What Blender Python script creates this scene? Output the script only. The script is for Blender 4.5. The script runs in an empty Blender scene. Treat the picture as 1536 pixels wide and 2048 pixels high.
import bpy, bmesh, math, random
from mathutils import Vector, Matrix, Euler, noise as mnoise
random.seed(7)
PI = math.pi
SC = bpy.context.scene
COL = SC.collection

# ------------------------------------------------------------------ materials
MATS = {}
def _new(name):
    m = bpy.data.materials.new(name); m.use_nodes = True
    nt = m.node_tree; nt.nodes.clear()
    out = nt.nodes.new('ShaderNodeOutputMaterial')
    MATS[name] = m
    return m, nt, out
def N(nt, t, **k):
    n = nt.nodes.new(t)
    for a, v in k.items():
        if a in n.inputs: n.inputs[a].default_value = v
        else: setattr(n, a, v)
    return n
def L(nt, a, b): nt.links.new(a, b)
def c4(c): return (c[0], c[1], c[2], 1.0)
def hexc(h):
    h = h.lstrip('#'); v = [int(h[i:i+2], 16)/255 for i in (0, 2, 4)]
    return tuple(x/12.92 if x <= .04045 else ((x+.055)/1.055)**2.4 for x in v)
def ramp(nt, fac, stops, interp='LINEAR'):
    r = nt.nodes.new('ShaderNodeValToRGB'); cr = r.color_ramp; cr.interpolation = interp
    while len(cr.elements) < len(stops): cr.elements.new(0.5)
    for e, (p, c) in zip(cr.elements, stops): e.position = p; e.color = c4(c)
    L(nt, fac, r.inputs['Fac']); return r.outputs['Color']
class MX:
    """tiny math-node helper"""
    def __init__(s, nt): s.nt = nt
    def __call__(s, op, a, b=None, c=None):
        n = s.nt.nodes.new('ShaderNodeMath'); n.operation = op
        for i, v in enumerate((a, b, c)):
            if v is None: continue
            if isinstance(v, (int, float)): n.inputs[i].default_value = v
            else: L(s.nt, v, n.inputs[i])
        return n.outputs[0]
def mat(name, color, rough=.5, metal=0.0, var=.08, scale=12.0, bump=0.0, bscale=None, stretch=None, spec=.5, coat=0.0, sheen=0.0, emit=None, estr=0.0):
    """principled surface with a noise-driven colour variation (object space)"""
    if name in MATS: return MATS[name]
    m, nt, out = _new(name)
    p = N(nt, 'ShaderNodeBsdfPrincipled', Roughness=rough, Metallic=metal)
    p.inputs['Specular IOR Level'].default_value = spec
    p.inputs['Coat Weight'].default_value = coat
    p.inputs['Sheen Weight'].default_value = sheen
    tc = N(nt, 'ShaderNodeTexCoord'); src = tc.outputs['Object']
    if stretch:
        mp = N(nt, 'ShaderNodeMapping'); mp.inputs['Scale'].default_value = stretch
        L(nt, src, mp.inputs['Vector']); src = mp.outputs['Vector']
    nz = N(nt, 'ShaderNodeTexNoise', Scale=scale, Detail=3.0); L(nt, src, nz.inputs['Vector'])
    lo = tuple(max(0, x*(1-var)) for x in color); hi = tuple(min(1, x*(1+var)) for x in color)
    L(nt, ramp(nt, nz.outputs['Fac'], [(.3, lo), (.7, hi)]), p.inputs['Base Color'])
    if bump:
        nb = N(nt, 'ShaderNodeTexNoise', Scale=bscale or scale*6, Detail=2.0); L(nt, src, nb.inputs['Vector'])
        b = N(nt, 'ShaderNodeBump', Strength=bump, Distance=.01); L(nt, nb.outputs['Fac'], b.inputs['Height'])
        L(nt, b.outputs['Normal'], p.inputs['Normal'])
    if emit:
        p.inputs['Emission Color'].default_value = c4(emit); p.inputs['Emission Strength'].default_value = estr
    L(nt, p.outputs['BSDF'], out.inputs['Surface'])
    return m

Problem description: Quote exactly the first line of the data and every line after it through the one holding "COL = SC.collection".

Response:
What Blender Python script creates this scene? Output the script only. The script is for Blender 4.5. The script runs in an empty Blender scene. Treat the picture as 1536 pixels wide and 2048 pixels high.
import bpy, bmesh, math, random
from mathutils import Vector, Matrix, Euler, noise as mnoise
random.seed(7)
PI = math.pi
SC = bpy.context.scene
COL = SC.collection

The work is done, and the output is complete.